■ **STATED EXERCISE**:
Each entry that follows is to be retyped exactly. Pictures do not belong in the copy.
[start of RAW DATA]
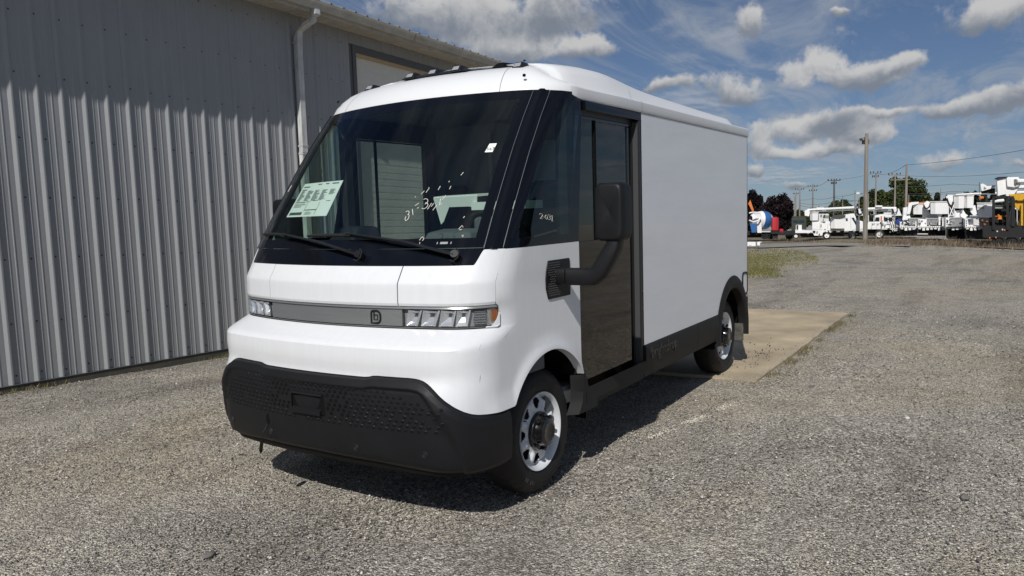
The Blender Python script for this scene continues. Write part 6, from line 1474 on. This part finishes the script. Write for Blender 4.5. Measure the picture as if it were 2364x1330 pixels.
# small lawn sign and marker posts
g = gp(1738, 583); gk = (g-CAM).dot(fw)/F_PX; s = empty('lawn_sign', tuple(g)); tag(s, 'small white lawn sign with red letters at the van rear corner', 'sign')
DS = (g-CAM).dot(fw)
def L(px, py, d=0.): return at(px, py, DS)+FH*d - Vector(s.location)
m = MB(); m.hexa([L(1716, 568), L(1744.5, 568), L(1744.5, 568, .02), L(1716, 568, .02), L(1716, 558.5), L(1744.5, 558.5), L(1744.5, 558.5, .02), L(1716, 558.5, .02)]); bd_ = m.build('board', WT, s); flip_fix(bd_)
p0 = L(1727, 564.6, -.008); text_mesh('4 AT N', 5.2*gk, .001, 'red_letters', INKR, bd_, Matrix.Translation(s.location) @ frame(p0, L(1740, 564.4)-L(1727, 564.6), (0, 0, 1)))
m = MB(); m.hexa([L(1728, 566.8, -.004), L(1735, 566.8, -.004), L(1735, 566.8, 0), L(1728, 566.8, 0), L(1728, 565.8, -.004), L(1735, 565.8, -.004), L(1735, 565.8, 0), L(1728, 565.8, 0)]); m.build('small_print', GT, bd_)
for x in (1720, 1743.5): MB().tube([L(x, 568, .01), L(x, 582, .01)], .008, 5).build('stake', BK, s)
g2 = gp(1750, 580); D2 = (g2-CAM).dot(fw); s2 = empty('white_canister', tuple(g2)); tag(s2, 'white canister on a stick beside the lawn sign', 'canister')
L2 = lambda px, py, d=0.: at(px, py, D2)+FH*d-Vector(s2.location)
m = MB(); m.prism([(1747, 559), (1755, 558), (1753.5, 567), (1748, 567)], lambda p: L2(p[0], p[1], -.05), lambda p: L2(p[0], p[1], .1)); flip_fix(m.build('body', WT, s2, bevel=.01)); MB().tube([L2(1755, 559.5), L2(1758.5, 559)], .02, 5).build('spout', WT, s2); MB().tube([L2(1750, 567), L2(1750.5, 580)], .012, 5).build('stick', BK, s2)
for (px, top, base, mt, lab) in ((1828, 546, 556, OR, 'faded orange marker stake in the weeds left of the bucket truck'), (2022.5, 541, 558, WOOD, 'pale wooden stake in the weeds right of the light pole'), (2033.5, 499, 556, OR, 'tall thin marker post with orange top near the second bucket truck'), (1893, 537, 552, mat('post_brown', (.05, .03, .02), .9), 'dark brown post in front of the bucket truck body'), (1816, 543, 557, WOODD, 'short dark stake in weeds below the olive truck')):
    g = gp(px, base); D = (g-CAM).dot(fw); o = at(px, top, D); H = o.z-g.z; m = MB(); w = (1.6 if px == 1893 else .9)*D/F_PX
    m.box((-w, -w, -.1), (w, w, H)); q = m.build('marker_post', mt if H < 1.2 else WOODD); q.location = g; tag(q, lab, 'marker post')
    if px == 2033.5: m = MB(); m.box((-w*1.5, -w*1.5, H*.80), (w*1.5, w*1.5, H*1.0)); c = m.build('orange_top', OR, q)
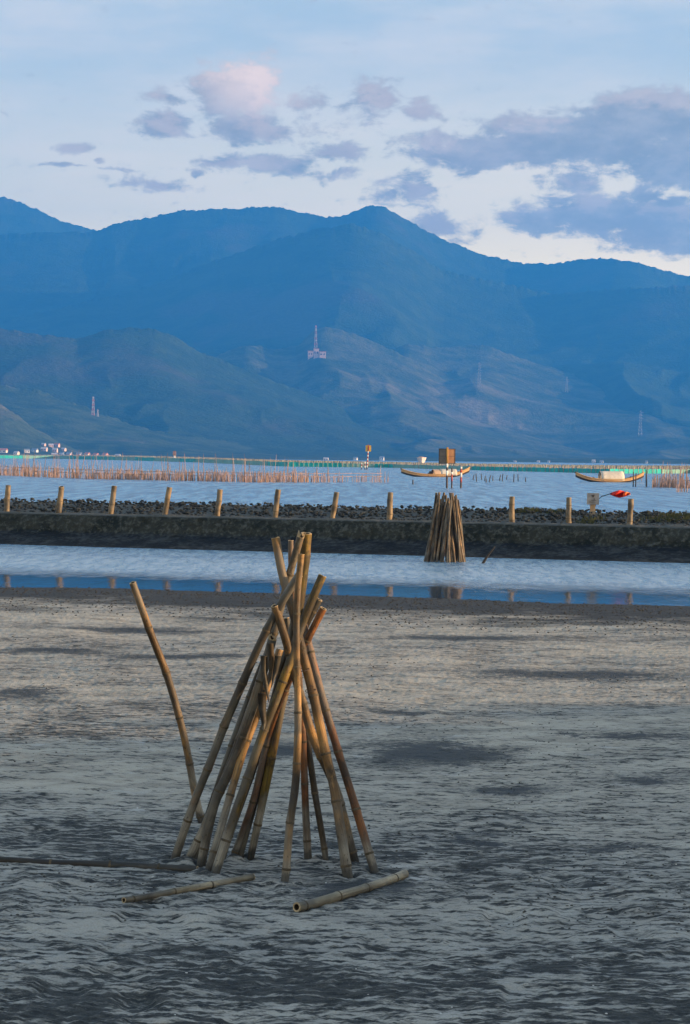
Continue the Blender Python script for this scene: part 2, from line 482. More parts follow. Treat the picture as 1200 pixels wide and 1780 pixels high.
[end of RAW DATA]
■ **EXERCISE RESULT**:
The Blender Python script for this scene continues. Write part 6, from line 1474 on. This part finishes the script. Write for Blender 4.5. Measure the picture as if it were 2364x1330 pixels.
# small lawn sign and marker posts
g = gp(1738, 583); gk = (g-CAM).dot(fw)/F_PX; s = empty('lawn_sign', tuple(g)); tag(s, 'small white lawn sign with red letters at the van rear corner', 'sign')
DS = (g-CAM).dot(fw)
def L(px, py, d=0.): return at(px, py, DS)+FH*d - Vector(s.location)
m = MB(); m.hexa([L(1716, 568), L(1744.5, 568), L(1744.5, 568, .02), L(1716, 568, .02), L(1716, 558.5), L(1744.5, 558.5), L(1744.5, 558.5, .02), L(1716, 558.5, .02)]); bd_ = m.build('board', WT, s); flip_fix(bd_)
p0 = L(1727, 564.6, -.008); text_mesh('4 AT N', 5.2*gk, .001, 'red_letters', INKR, bd_, Matrix.Translation(s.location) @ frame(p0, L(1740, 564.4)-L(1727, 564.6), (0, 0, 1)))
m = MB(); m.hexa([L(1728, 566.8, -.004), L(1735, 566.8, -.004), L(1735, 566.8, 0), L(1728, 566.8, 0), L(1728, 565.8, -.004), L(1735, 565.8, -.004), L(1735, 565.8, 0), L(1728, 565.8, 0)]); m.build('small_print', GT, bd_)
for x in (1720, 1743.5): MB().tube([L(x, 568, .01), L(x, 582, .01)], .008, 5).build('stake', BK, s)
g2 = gp(1750, 580); D2 = (g2-CAM).dot(fw); s2 = empty('white_canister', tuple(g2)); tag(s2, 'white canister on a stick beside the lawn sign', 'canister')
L2 = lambda px, py, d=0.: at(px, py, D2)+FH*d-Vector(s2.location)
m = MB(); m.prism([(1747, 559), (1755, 558), (1753.5, 567), (1748, 567)], lambda p: L2(p[0], p[1], -.05), lambda p: L2(p[0], p[1], .1)); flip_fix(m.build('body', WT, s2, bevel=.01)); MB().tube([L2(1755, 559.5), L2(1758.5, 559)], .02, 5).build('spout', WT, s2); MB().tube([L2(1750, 567), L2(1750.5, 580)], .012, 5).build('stick', BK, s2)
for (px, top, base, mt, lab) in ((1828, 546, 556, OR, 'faded orange marker stake in the weeds left of the bucket truck'), (2022.5, 541, 558, WOOD, 'pale wooden stake in the weeds right of the light pole'), (2033.5, 499, 556, OR, 'tall thin marker post with orange top near the second bucket truck'), (1893, 537, 552, mat('post_brown', (.05, .03, .02), .9), 'dark brown post in front of the bucket truck body'), (1816, 543, 557, WOODD, 'short dark stake in weeds below the olive truck')):
    g = gp(px, base); D = (g-CAM).dot(fw); o = at(px, top, D); H = o.z-g.z; m = MB(); w = (1.6 if px == 1893 else .9)*D/F_PX
    m.box((-w, -w, -.1), (w, w, H)); q = m.build('marker_post', mt if H < 1.2 else WOODD); q.location = g; tag(q, lab, 'marker post')
    if px == 2033.5: m = MB(); m.box((-w*1.5, -w*1.5, H*.80), (w*1.5, w*1.5, H*1.0)); c = m.build('orange_top', OR, q)
Continue the Blender Python script for this scene: part 2, from line 482. More parts follow. Treat the picture as 1200 pixels wide and 1780 pixels high.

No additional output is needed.